┌──
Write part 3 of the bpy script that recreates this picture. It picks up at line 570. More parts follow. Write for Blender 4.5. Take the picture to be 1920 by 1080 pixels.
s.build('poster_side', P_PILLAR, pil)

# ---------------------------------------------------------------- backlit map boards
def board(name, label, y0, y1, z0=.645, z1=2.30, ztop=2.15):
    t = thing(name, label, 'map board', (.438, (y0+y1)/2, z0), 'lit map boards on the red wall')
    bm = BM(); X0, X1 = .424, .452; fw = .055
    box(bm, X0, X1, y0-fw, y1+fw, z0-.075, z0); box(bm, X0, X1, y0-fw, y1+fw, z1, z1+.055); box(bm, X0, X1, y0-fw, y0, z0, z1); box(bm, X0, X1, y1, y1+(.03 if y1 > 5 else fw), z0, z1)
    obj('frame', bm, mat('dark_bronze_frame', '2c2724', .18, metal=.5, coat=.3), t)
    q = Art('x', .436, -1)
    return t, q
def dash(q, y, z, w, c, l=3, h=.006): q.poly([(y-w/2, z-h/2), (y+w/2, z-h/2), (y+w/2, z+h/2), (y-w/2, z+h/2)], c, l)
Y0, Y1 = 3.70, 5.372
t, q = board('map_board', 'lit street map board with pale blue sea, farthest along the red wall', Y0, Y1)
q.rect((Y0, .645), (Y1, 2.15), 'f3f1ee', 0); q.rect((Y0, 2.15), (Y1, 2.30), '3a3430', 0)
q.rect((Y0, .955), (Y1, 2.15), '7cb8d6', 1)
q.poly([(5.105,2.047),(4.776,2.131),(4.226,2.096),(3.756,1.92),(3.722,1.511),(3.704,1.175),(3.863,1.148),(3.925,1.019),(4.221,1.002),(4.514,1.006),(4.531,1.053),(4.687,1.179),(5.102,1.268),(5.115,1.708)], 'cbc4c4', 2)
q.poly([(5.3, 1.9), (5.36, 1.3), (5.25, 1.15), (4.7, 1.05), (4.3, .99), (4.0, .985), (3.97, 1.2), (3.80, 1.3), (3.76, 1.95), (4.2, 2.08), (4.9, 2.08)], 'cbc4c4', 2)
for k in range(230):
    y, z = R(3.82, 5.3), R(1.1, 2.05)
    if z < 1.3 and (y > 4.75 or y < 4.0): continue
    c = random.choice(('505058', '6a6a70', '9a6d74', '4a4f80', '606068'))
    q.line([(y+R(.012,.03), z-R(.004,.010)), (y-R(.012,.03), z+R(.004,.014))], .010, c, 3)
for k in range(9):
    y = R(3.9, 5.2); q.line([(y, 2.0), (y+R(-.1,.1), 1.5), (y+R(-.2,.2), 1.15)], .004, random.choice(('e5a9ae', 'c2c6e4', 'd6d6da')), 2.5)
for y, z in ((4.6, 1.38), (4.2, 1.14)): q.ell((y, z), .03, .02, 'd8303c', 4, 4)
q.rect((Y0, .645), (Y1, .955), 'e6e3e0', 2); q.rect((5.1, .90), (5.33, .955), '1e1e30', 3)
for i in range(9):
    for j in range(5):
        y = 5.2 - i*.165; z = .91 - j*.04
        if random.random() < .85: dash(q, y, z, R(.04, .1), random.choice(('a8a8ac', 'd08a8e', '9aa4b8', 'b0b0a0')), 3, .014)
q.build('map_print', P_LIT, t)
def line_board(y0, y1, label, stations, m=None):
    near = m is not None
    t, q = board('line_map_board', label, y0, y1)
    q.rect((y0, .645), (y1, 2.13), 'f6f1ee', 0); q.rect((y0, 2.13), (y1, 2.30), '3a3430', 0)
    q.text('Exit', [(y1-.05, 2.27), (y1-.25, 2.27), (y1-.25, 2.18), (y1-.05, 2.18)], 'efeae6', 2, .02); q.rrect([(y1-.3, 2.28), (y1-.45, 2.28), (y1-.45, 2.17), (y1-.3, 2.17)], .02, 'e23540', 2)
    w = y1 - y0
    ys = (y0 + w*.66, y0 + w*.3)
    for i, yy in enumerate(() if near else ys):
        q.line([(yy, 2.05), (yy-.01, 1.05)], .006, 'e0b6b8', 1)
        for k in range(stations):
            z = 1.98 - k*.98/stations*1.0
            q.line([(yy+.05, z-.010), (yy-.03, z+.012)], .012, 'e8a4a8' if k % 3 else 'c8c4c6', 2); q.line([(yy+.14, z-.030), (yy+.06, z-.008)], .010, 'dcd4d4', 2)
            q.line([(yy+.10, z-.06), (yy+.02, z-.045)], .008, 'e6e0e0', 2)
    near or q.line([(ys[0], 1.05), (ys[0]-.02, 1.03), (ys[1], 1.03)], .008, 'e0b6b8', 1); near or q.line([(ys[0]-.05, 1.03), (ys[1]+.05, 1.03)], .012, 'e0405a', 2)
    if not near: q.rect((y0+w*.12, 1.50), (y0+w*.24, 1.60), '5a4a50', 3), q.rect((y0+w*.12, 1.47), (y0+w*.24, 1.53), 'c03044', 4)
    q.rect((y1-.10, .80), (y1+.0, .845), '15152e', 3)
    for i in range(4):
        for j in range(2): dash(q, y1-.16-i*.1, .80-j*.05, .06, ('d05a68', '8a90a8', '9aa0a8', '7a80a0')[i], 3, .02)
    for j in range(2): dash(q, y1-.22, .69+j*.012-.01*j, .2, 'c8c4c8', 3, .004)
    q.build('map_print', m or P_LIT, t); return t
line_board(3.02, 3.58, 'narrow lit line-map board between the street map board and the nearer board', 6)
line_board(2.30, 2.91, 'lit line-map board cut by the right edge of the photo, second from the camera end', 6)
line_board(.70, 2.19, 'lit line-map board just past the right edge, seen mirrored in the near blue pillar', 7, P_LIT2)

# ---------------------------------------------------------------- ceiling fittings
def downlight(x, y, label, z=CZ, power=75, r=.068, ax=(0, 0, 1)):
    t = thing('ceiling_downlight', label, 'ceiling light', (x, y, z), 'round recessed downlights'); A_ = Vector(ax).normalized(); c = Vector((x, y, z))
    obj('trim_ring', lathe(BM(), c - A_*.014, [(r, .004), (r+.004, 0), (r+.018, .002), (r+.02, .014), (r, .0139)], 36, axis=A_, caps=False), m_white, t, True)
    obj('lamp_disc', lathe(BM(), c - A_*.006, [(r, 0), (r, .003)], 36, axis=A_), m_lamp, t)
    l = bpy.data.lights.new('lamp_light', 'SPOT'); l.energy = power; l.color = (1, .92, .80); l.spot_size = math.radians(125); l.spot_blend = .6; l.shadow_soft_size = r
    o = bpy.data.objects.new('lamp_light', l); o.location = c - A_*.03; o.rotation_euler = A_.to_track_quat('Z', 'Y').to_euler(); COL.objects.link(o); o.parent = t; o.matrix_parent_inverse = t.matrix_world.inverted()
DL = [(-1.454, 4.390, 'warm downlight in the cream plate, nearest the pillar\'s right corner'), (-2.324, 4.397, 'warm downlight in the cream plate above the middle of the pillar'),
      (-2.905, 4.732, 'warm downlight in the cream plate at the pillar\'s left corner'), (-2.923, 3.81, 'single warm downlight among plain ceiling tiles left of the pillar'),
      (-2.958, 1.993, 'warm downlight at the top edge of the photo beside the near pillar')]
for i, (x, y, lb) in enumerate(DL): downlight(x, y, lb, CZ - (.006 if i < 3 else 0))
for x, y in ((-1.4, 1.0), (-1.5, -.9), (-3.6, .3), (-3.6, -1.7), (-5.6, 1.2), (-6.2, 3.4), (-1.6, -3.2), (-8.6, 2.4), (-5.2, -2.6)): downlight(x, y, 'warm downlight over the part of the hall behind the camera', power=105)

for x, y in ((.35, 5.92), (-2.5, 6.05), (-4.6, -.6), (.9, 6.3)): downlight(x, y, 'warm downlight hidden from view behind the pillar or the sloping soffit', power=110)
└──
● **Your objective**:
From the first line to the last, retype the data exactly.

● **Response for this exercise**:
Write part 3 of the bpy script that recreates this picture. It picks up at line 570. More parts follow. Write for Blender 4.5. Take the picture to be 1920 by 1080 pixels.
s.build('poster_side', P_PILLAR, pil)

# ---------------------------------------------------------------- backlit map boards
def board(name, label, y0, y1, z0=.645, z1=2.30, ztop=2.15):
    t = thing(name, label, 'map board', (.438, (y0+y1)/2, z0), 'lit map boards on the red wall')
    bm = BM(); X0, X1 = .424, .452; fw = .055
    box(bm, X0, X1, y0-fw, y1+fw, z0-.075, z0); box(bm, X0, X1, y0-fw, y1+fw, z1, z1+.055); box(bm, X0, X1, y0-fw, y0, z0, z1); box(bm, X0, X1, y1, y1+(.03 if y1 > 5 else fw), z0, z1)
    obj('frame', bm, mat('dark_bronze_frame', '2c2724', .18, metal=.5, coat=.3), t)
    q = Art('x', .436, -1)
    return t, q
def dash(q, y, z, w, c, l=3, h=.006): q.poly([(y-w/2, z-h/2), (y+w/2, z-h/2), (y+w/2, z+h/2), (y-w/2, z+h/2)], c, l)
Y0, Y1 = 3.70, 5.372
t, q = board('map_board', 'lit street map board with pale blue sea, farthest along the red wall', Y0, Y1)
q.rect((Y0, .645), (Y1, 2.15), 'f3f1ee', 0); q.rect((Y0, 2.15), (Y1, 2.30), '3a3430', 0)
q.rect((Y0, .955), (Y1, 2.15), '7cb8d6', 1)
q.poly([(5.105,2.047),(4.776,2.131),(4.226,2.096),(3.756,1.92),(3.722,1.511),(3.704,1.175),(3.863,1.148),(3.925,1.019),(4.221,1.002),(4.514,1.006),(4.531,1.053),(4.687,1.179),(5.102,1.268),(5.115,1.708)], 'cbc4c4', 2)
q.poly([(5.3, 1.9), (5.36, 1.3), (5.25, 1.15), (4.7, 1.05), (4.3, .99), (4.0, .985), (3.97, 1.2), (3.80, 1.3), (3.76, 1.95), (4.2, 2.08), (4.9, 2.08)], 'cbc4c4', 2)
for k in range(230):
    y, z = R(3.82, 5.3), R(1.1, 2.05)
    if z < 1.3 and (y > 4.75 or y < 4.0): continue
    c = random.choice(('505058', '6a6a70', '9a6d74', '4a4f80', '606068'))
    q.line([(y+R(.012,.03), z-R(.004,.010)), (y-R(.012,.03), z+R(.004,.014))], .010, c, 3)
for k in range(9):
    y = R(3.9, 5.2); q.line([(y, 2.0), (y+R(-.1,.1), 1.5), (y+R(-.2,.2), 1.15)], .004, random.choice(('e5a9ae', 'c2c6e4', 'd6d6da')), 2.5)
for y, z in ((4.6, 1.38), (4.2, 1.14)): q.ell((y, z), .03, .02, 'd8303c', 4, 4)
q.rect((Y0, .645), (Y1, .955), 'e6e3e0', 2); q.rect((5.1, .90), (5.33, .955), '1e1e30', 3)
for i in range(9):
    for j in range(5):
        y = 5.2 - i*.165; z = .91 - j*.04
        if random.random() < .85: dash(q, y, z, R(.04, .1), random.choice(('a8a8ac', 'd08a8e', '9aa4b8', 'b0b0a0')), 3, .014)
q.build('map_print', P_LIT, t)
def line_board(y0, y1, label, stations, m=None):
    near = m is not None
    t, q = board('line_map_board', label, y0, y1)
    q.rect((y0, .645), (y1, 2.13), 'f6f1ee', 0); q.rect((y0, 2.13), (y1, 2.30), '3a3430', 0)
    q.text('Exit', [(y1-.05, 2.27), (y1-.25, 2.27), (y1-.25, 2.18), (y1-.05, 2.18)], 'efeae6', 2, .02); q.rrect([(y1-.3, 2.28), (y1-.45, 2.28), (y1-.45, 2.17), (y1-.3, 2.17)], .02, 'e23540', 2)
    w = y1 - y0
    ys = (y0 + w*.66, y0 + w*.3)
    for i, yy in enumerate(() if near else ys):
        q.line([(yy, 2.05), (yy-.01, 1.05)], .006, 'e0b6b8', 1)
        for k in range(stations):
            z = 1.98 - k*.98/stations*1.0
            q.line([(yy+.05, z-.010), (yy-.03, z+.012)], .012, 'e8a4a8' if k % 3 else 'c8c4c6', 2); q.line([(yy+.14, z-.030), (yy+.06, z-.008)], .010, 'dcd4d4', 2)
            q.line([(yy+.10, z-.06), (yy+.02, z-.045)], .008, 'e6e0e0', 2)
    near or q.line([(ys[0], 1.05), (ys[0]-.02, 1.03), (ys[1], 1.03)], .008, 'e0b6b8', 1); near or q.line([(ys[0]-.05, 1.03), (ys[1]+.05, 1.03)], .012, 'e0405a', 2)
    if not near: q.rect((y0+w*.12, 1.50), (y0+w*.24, 1.60), '5a4a50', 3), q.rect((y0+w*.12, 1.47), (y0+w*.24, 1.53), 'c03044', 4)
    q.rect((y1-.10, .80), (y1+.0, .845), '15152e', 3)
    for i in range(4):
        for j in range(2): dash(q, y1-.16-i*.1, .80-j*.05, .06, ('d05a68', '8a90a8', '9aa0a8', '7a80a0')[i], 3, .02)
    for j in range(2): dash(q, y1-.22, .69+j*.012-.01*j, .2, 'c8c4c8', 3, .004)
    q.build('map_print', m or P_LIT, t); return t
line_board(3.02, 3.58, 'narrow lit line-map board between the street map board and the nearer board', 6)
line_board(2.30, 2.91, 'lit line-map board cut by the right edge of the photo, second from the camera end', 6)
line_board(.70, 2.19, 'lit line-map board just past the right edge, seen mirrored in the near blue pillar', 7, P_LIT2)

# ---------------------------------------------------------------- ceiling fittings
def downlight(x, y, label, z=CZ, power=75, r=.068, ax=(0, 0, 1)):
    t = thing('ceiling_downlight', label, 'ceiling light', (x, y, z), 'round recessed downlights'); A_ = Vector(ax).normalized(); c = Vector((x, y, z))
    obj('trim_ring', lathe(BM(), c - A_*.014, [(r, .004), (r+.004, 0), (r+.018, .002), (r+.02, .014), (r, .0139)], 36, axis=A_, caps=False), m_white, t, True)
    obj('lamp_disc', lathe(BM(), c - A_*.006, [(r, 0), (r, .003)], 36, axis=A_), m_lamp, t)
    l = bpy.data.lights.new('lamp_light', 'SPOT'); l.energy = power; l.color = (1, .92, .80); l.spot_size = math.radians(125); l.spot_blend = .6; l.shadow_soft_size = r
    o = bpy.data.objects.new('lamp_light', l); o.location = c - A_*.03; o.rotation_euler = A_.to_track_quat('Z', 'Y').to_euler(); COL.objects.link(o); o.parent = t; o.matrix_parent_inverse = t.matrix_world.inverted()
DL = [(-1.454, 4.390, 'warm downlight in the cream plate, nearest the pillar\'s right corner'), (-2.324, 4.397, 'warm downlight in the cream plate above the middle of the pillar'),
      (-2.905, 4.732, 'warm downlight in the cream plate at the pillar\'s left corner'), (-2.923, 3.81, 'single warm downlight among plain ceiling tiles left of the pillar'),
      (-2.958, 1.993, 'warm downlight at the top edge of the photo beside the near pillar')]
for i, (x, y, lb) in enumerate(DL): downlight(x, y, lb, CZ - (.006 if i < 3 else 0))
for x, y in ((-1.4, 1.0), (-1.5, -.9), (-3.6, .3), (-3.6, -1.7), (-5.6, 1.2), (-6.2, 3.4), (-1.6, -3.2), (-8.6, 2.4), (-5.2, -2.6)): downlight(x, y, 'warm downlight over the part of the hall behind the camera', power=105)

for x, y in ((.35, 5.92), (-2.5, 6.05), (-4.6, -.6), (.9, 6.3)): downlight(x, y, 'warm downlight hidden from view behind the pillar or the sloping soffit', power=110)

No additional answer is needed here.